You can customise how the app store looks in the Teams admin center.
Figure 6: Customise store under Teams Apps in Teams admin center

The Teams admin center provides a central, convenient location to view all apps allowed in your organization. It also includes essential information about each app such as the terms and conditions, subscription costs, and data compliance information.

Tip 5: Reporting and insights

The Microsoft Teams admin center provides a way to get insights into how people in your organization are using Teams. Reports can give you a more personal view of your organization’s Teams usage.

These reports include details about the topics your users are discussing, and how they collaborate across teams. As an admin, you can customize the reports, decide which one to run, and get insights that meet your questions or interests. You can also see how a specific person or team uses Teams and see their impact on the overall organization. Data is available for all internal Microsoft Teams users.

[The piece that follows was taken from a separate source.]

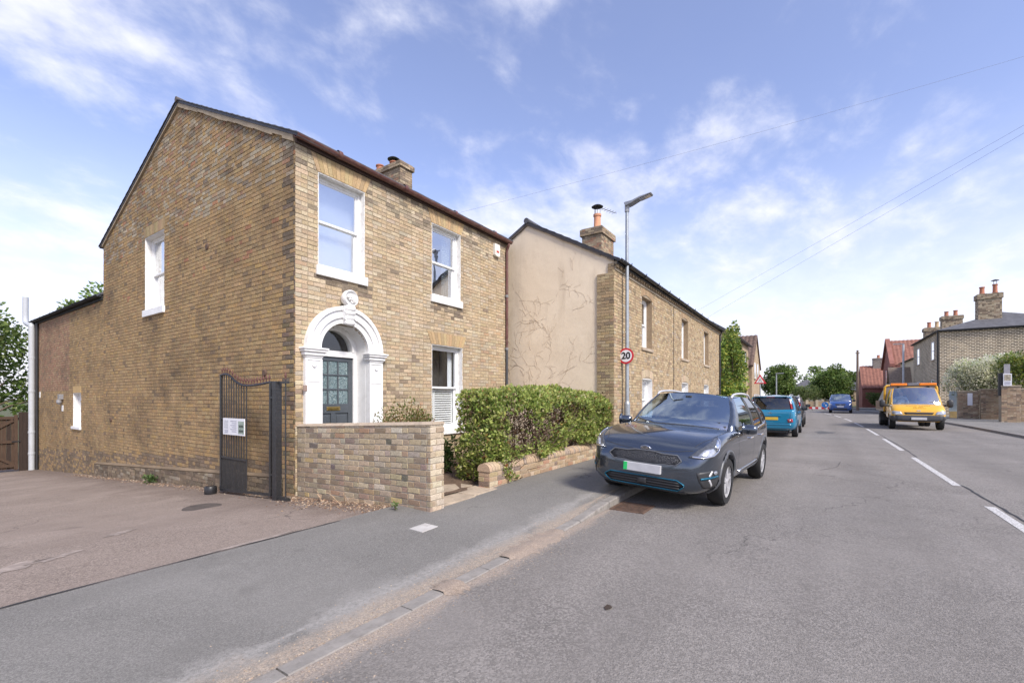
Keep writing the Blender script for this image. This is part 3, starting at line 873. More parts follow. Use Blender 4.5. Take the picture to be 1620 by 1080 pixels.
def sash(root, fr, w, depth=0.115, fw=0.055, bars=True, glass=None, behind=None, sill=True, sillh=0.165, sout=0.055, swide=0.045, meet=0.5, mat=M_WP, rv=M_WPD, arch=0.0, pocket=0.32):
    """sliding sash window: reveal, box frame, two sashes with a pane each, sill"""
    x0, x1, z0, z1 = w
    m = MB(fr)
    # reveal lining of the opening
    m.box(x0 - 0.012, x0 + 0.012, -0.004, depth + 0.05, z0, z1); m.box(x1 - 0.012, x1 + 0.012, -0.004, depth + 0.05, z0, z1)
    m.box(x0 + 0.012, x1 - 0.012, -0.002, depth + 0.05, z1 - 0.014, z1 + 0.004)
    win = m.build('window', rv, root)
    m = MB(fr)
    a0, a1 = x0 + 0.012, x1 - 0.012
    top = z1 - 0.014
    m.box(a0, a0 + fw, depth, depth + 0.12, z0, top); m.box(a1 - fw, a1, depth, depth + 0.12, z0, top)
    m.box(a0 + fw, a1 - fw, depth, depth + 0.12, top - fw, top)
    m.box(a0 + fw, a1 - fw, depth, depth + 0.12, z0, z0 + fw * 0.8)
    m.build('frame', mat, win, bevel=0.005)
    b0, b1, c0, c1 = a0 + fw, a1 - fw, z0 + fw * 0.8, top - fw
    zm = lerp(c0, c1, meet)
    s = 0.042
    for (q0, q1, dy) in ((zm - 0.02, c1, 0.02), (c0, zm + 0.02, 0.06)):
        m = MB(fr)
        m.box(b0, b0 + s, depth + dy, depth + dy + 0.038, q0, q1); m.box(b1 - s, b1, depth + dy, depth + dy + 0.038, q0, q1)
        m.box(b0 + s, b1 - s, depth + dy, depth + dy + 0.038, q1 - s, q1); m.box(b0 + s, b1 - s, depth + dy, depth + dy + 0.038, q0, q0 + s)
        m.build('sash', mat, win, bevel=0.004)
        m = MB(fr); m.box(b0 + s - 0.005, b1 - s + 0.005, depth + dy + 0.014, depth + dy + 0.02, q0 + s - 0.005, q1 - s + 0.005)
        m.build('pane', glass or M_GLASS, win)
    # the room seen behind the glass
    m = MB(fr); d0, d1 = depth + 0.12, depth + 0.12 + pocket
    m.add([(x0, d0, z0), (x1, d0, z0), (x1, d0, z1), (x0, d0, z1), (x0, d1, z0), (x1, d1, z0), (x1, d1, z1), (x0, d1, z1)],
          [(4, 5, 6, 7), (0, 1, 5, 4), (1, 2, 6, 5), (2, 3, 7, 6), (3, 0, 4, 7)])
    m.build('room', behind or M_ROOM, win)
    if sill:
        m = MB(fr)
        m.xz([(x0 - swide, z0 - sillh), (x1 + swide, z0 - sillh), (x1 + swide, z0 - 0.004), (x0 - swide, z0 - 0.004)], -sout, 0.0)
        m.box(x0 + 0.013, x1 - 0.013, 0.0, depth, z0 - 0.05, z0 + 0.003)
        m.build('sill', mat, win, bevel=0.008)
    return win
w_ul = sash(house, FF, W_UL, behind=M_NET, meet=0.52, pocket=0.12)
w_ur = sash(house, FF, W_UR, meet=0.5, glass=M_GLASS)
w_g = sash(house, FF, W_G, glass=M_GLASSD, sillh=0.14, meet=0.5)
w_su = sash(house, FG, W_SU, fw=0.05, pocket=0.25, depth=0.13)
w_sl = sash(house, FG, W_SL, fw=0.05, depth=0.13, sillh=0.09, pocket=0.25)
# curtains and shutter
def curtain(fr, x0, x1, y, z0, z1, mat, parent, folds=5, amp=0.02):
    m = MB(fr); n = folds * 6; vs = []
    for i in range(n + 1):
        x = lerp(x0, x1, i / n); yy = y + amp * math.sin(2 * math.pi * folds * i / n)
        vs += [(x, yy, z0), (x, yy, z1)]
    m.add(vs, [(2 * i, 2 * i + 2, 2 * i + 3, 2 * i + 1) for i in range(n)])
    return m.build('curtain', mat, parent, smooth=True)
t = NT('patterned_curtain')
vv = t.mapping((11, 11, 7), rot=(0, R(0), 0))
ck = t.n('ShaderNodeTexWave', wave_type='BANDS', bands_direction='DIAGONAL'); ck.inputs['Scale'].default_value = 2.0; ck.inputs['Distortion'].default_value = 6.0
t.put(ck.inputs['Vector'], vv)
M_PAT = t.pbr(t.ramp(ck.outputs[0], [(0.45, (0.55, 0.62, 0.66)), (0.55, (0.04, 0.07, 0.09))]), 0.9)
curtain(FF, 3.84, 4.10, 0.30, 3.84, 5.40, M_PAT, w_ur, 4)
curtain(FF, 4.05, 4.19, 0.30, 1.75, 2.66, M_NET, w_g, 3)
curtain(FG, -6.55, -6.2, 0.30, 3.68, 5.40, M_NET, w_su, 4)
m = MB(FF)
for (q0, q1) in ((3.265, 3.30), (3.48, 3.54), (4.12, 4.16)): m.box(q0, q1, 0.235, 0.26, 0.86, 1.72)
m.box(3.265, 4.16, 0.235, 0.26, 1.70, 1.745); m.box(3.265, 4.16, 0.235, 0.26, 0.83, 0.87)
for k in range(15):
    z = 0.90 + k * 0.054
    for (q0, q1) in ((3.30, 3.48), (3.54, 4.12)):
        m.add([(q0, 0.235, z), (q1, 0.235, z), (q1, 0.265, z + 0.03), (q0, 0.265, z + 0.03), (q0, 0.24, z - 0.006), (q1, 0.24, z - 0.006), (q1, 0.27, z + 0.024), (q0, 0.27, z + 0.024)],
              [(0, 1, 2, 3), (7, 6, 5, 4), (0, 4, 5, 1), (2, 6, 7, 3)])
m.build('louvre_shutter', M_WP, w_g)

# ---- doorway
surround = None
def arc(cx, cz, r, a0, a1, n): return [(cx + r * math.cos(R(lerp(a0, a1, i / n))), cz + r * math.sin(R(lerp(a0, a1, i / n)))) for i in range(n + 1)]
def arch_band(mb, r0, r1, y0, y1, cz=DZ, n=28, cx=DC, a0=0, a1=180):
    """solid arch ring between radii, front y0, back y1"""
    A, B = arc(cx, cz, r0, a0, a1, n), arc(cx, cz, r1, a0, a1, n)
    vs = []
    for (p, q) in zip(A, B): vs += [(p[0], y0, p[1]), (q[0], y0, q[1]), (q[0], y1, q[1]), (p[0], y1, p[1])]
    fs = []
    for i in range(n):
        for k in range(4):
            k2 = (k + 1) % 4
            fs.append((4 * i + k, 4 * (i + 1) + k, 4 * (i + 1) + k2, 4 * i + k2))
    fs += [(0, 1, 2, 3), (4 * n + 3, 4 * n + 2, 4 * n + 1, 4 * n)]
    mb.add(vs, fs)
m = MB(FF)
arch_band(m, 0.50, 0.60, -0.055, 0.05); arch_band(m, 0.60, 0.735, -0.075, 0.05); arch_band(m, 0.735, 0.80, -0.11, 0.05); arch_band(m, 0.60, 0.625, -0.09, -0.07)
surround = m.build('door_surround', M_WP, house, smooth=True, auto=35, fixn=True)
ZG = -0.05
for sgn in (-1, 1):
    c = DC + sgn * 0.655
    m = MB(FF)
    m.box(c - 0.155, c + 0.155, -0.075, 0.05, ZG, DZ - 0.17)
    m.box(c - 0.165, c + 0.165, -0.10, 0.05, ZG, 0.28)
    for q in (-1, 1): m.box(c + q * 0.14 - 0.015, c + q * 0.14 + 0.015, -0.088, -0.07, 0.30, DZ - 0.19)
    m.box(c - 0.125, c + 0.125, -0.088, -0.07, DZ - 0.215, DZ - 0.19); m.box(c - 0.125, c + 0.125, -0.084, -0.07, 1.78, 1.80)
    m.build('pilaster', M_WP, surround, bevel=0.005)
    m = MB(FF)
    m.box(c - 0.165, c + 0.165, -0.095, 0.05, DZ - 0.17, DZ - 0.135); m.box(c - 0.19, c + 0.19, -0.12, 0.05, DZ - 0.135, DZ - 0.075)
    m.box(c - 0.215, c + 0.215, -0.15, 0.05, DZ - 0.075, DZ - 0.035); m.box(c - 0.235, c + 0.235, -0.17, 0.05, DZ - 0.035, DZ)
    m.build('capital', M_WP, surround, bevel=0.012, seg=3)
    m = MB(FF); m.lathe([(0.0, -0.105), (0.028, -0.1), (0.036, -0.085), (0.036, -0.07)], 12, (c, 0, DZ - 0.30), 'y', cap=False)
    m.box(c - 0.045, c + 0.045, -0.10, -0.07, DZ - 0.30, DZ - 0.285); m.build('rosette', M_WP, surround, fixn=True)
# reveal lining of the doorway
m = MB(FF)
m.box(DC - 0.53, DC - 0.498, 0.0505, 0.45, ZG, DZ); m.box(DC + 0.498, DC + 0.53, 0.0505, 0.45, ZG, DZ)
arch_band(m, 0.498, 0.53, 0.0505, 0.45)
m.build('door_reveal', M_WP, house, smooth=True, auto=35, fixn=True)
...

Teams usage report under Analytics & Reports
Figure 7: Teams usage report under Analytics & Reports

There is also a Call Quality Dashboard that will give you details about the quality of your Skype and Teams calls including network issues, call experience, and overall call quality.

The Call quality dashboard in the Teams admin center.
Figure 8: Call quality dashboard in the Teams admin center

Microsoft designed these reports to help engineers optimize their network and improve team performance quality. For example, the Call Quality Dashboard can help you determine if a user’s poor call quality is due to a network issue affecting many other users. These reports can be pulled into Power BI for a better viewing experience.

Conclusion

The Microsoft Teams admin center is a menu-driven, self-service portal that’s quite easy to learn and understand. Once you become familiar with it, performing these administrative tasks will seem almost automatic. Taking advantage of the Microsoft Teams admin center will help improve administration efficiency, and hopefully, these top tips will help you along the way.